Éviter le piège d’une guerre entre les OP
Les producteurs de lait français ont davantage de cartes en main pour choisir le débouché de leur lait ou pour négocier des prix liés aux volumes. On ne peut que s’en réjouir. Le risque est que les OP « se piquent » les adhérents entre elles, téléguidées par leurs clients industriels. Ils garderaient indirectement la main sur la ressource laitière. Poplait, l’association qui fédère dix OP de l’Ouest pour 3,3 milliards de litres, avertit de ce danger. « L’objectif des OP est de massifier les producteurs pour rééquilibrer les rapports de force avec les entreprises, pas de créer une concurrence entre elles », rappelle Fabrice Guérin, son président. Poplait a créé en avril la SAS Voie Lactée dont elle est à 100 % actionnaire.

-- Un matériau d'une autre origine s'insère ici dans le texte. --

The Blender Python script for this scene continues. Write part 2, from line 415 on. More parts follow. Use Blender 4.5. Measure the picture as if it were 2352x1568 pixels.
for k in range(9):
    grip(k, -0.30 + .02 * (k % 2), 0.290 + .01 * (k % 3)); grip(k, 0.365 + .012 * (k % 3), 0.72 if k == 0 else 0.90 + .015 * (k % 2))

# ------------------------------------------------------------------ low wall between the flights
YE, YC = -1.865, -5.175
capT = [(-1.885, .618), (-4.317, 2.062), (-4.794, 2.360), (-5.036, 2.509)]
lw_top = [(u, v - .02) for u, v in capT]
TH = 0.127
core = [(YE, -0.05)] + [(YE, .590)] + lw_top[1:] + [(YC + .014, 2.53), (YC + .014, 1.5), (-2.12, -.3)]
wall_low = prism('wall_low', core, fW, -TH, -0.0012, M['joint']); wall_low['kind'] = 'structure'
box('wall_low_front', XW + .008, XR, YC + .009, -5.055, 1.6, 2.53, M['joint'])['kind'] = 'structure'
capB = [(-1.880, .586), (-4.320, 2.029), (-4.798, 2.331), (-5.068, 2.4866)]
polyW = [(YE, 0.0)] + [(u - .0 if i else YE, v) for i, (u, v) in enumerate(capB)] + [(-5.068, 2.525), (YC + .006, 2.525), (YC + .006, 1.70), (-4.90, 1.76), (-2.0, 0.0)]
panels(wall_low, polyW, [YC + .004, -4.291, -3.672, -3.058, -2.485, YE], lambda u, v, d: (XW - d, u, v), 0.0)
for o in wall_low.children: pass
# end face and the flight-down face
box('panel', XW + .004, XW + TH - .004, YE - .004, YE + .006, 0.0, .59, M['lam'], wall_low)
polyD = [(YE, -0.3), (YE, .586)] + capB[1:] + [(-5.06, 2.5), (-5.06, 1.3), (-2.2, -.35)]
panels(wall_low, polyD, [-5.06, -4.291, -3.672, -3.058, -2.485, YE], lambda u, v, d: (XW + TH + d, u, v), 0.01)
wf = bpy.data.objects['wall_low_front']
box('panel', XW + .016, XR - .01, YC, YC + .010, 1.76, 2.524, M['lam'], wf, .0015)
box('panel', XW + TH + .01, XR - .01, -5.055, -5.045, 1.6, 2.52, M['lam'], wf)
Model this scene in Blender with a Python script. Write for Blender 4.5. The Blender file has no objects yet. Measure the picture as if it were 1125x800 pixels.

« Sa mission sera de proposer des opportunités de développement et de diversifications durables aux OP à l’échelle d’un territoire », souligne-t-il sans donner pour l’instant plus de détail. « Si chaque OP investit dans un outil de commercialisation, la mutualisation des coûts ne se fera pas et au final, rien n’aura changé dans la filière », poursuit-il. Des responsables de coopératives aux frontières allemande et belge rappellent de leur côté que la collecte de nos voisins, elle, continue de progresser. Leur lait peut à tout moment traverser la frontière hexagonale et amoindrir les marges de manœuvre des producteurs.
En d’autres termes, il faut garder la tête froide et bien réfléchir son projet individuel et collectif.